The summer of 2012 was my first summer as a working mom. Our two children were ages 7 and 11 and, for the first time, they could attend the same summer camp. A friend suggested a day camp her kids would be attending. It seemed ideal: on a lake, not far from my new job, and our children would all know each other.


On the morning of the first day of camp, I packed up my kids. We all had that first-day, jittery excitement. Our oldest child was looking forward to something new, his younger sister was excited to be with her big brother, and I was happy our kids would have an experience I never had as a child.


Drop-off at camp was chaotic - there were yellow school buses discharging kids, and counselors with clipboards. I kissed my children goodbye and headed off to work.


About an hour later, my friend called, asking how the drop-off had gone. 

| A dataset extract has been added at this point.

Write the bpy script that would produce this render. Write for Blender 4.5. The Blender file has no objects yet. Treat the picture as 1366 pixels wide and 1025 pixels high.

“Great!” I said, and I asked how it went with her kids. She said they had been running late, as usual, and she was surprised she hadn’t seen my kids. This gave me pause, given the timeline. Then she told me she’d asked if my kids had checked in for camp yet and the camp staff told her no.


This made no sense. She was telling me about her check-in process, and I kept interrupting her. A building? I only saw buses. A table? There was no table, only clipboards.


Like in a horror movie, both slowly and all at once, I realized I had not gone to the right summer camp. I had dropped my children by a lake whose name I did not know. I left my babies in the woods with the first group of semi-responsible looking teenagers with the words ‘counselor’ printed on their tee shirts.


I was panic-stricken. Where were my children?!? I could not call anyone because I did not know the name of the place. I only knew where my children were supposed to be.


I left work and sped back to the lake. Out of desperation, I called the camp I had signed up for but, when you call your child’s summer camp, you are not ringing the lakeside lifeguard, you are calling a downtown office that handles registration.


Between choked sobs, I explained what I had done. The people at the camp office, like me, had never set foot at camp. Their silence asked the obvious question, What kind of mother does that?? I drove onward, the maternal guilt kicking in hard.


As I got closer to the lake, this time coming from the other direction, I could see the error of my ways. Earlier, I had missed the driveway to camp. Instead, I went to the town beach on the lake. My children were at the town's summer rec program.


I was thrilled to see my children, sitting safe and sound on the beach. They had been the first to figure it out and saw, next door, the way cooler camp where they were supposed to be.


I tried to laugh it off as an unplanned adventure, but the kids weren’t buying it. They went on to have many fun summers at that lake and I never again had to worry about finding a new summer camp. It turns out the only thing lost that day was my innocence as a working mom.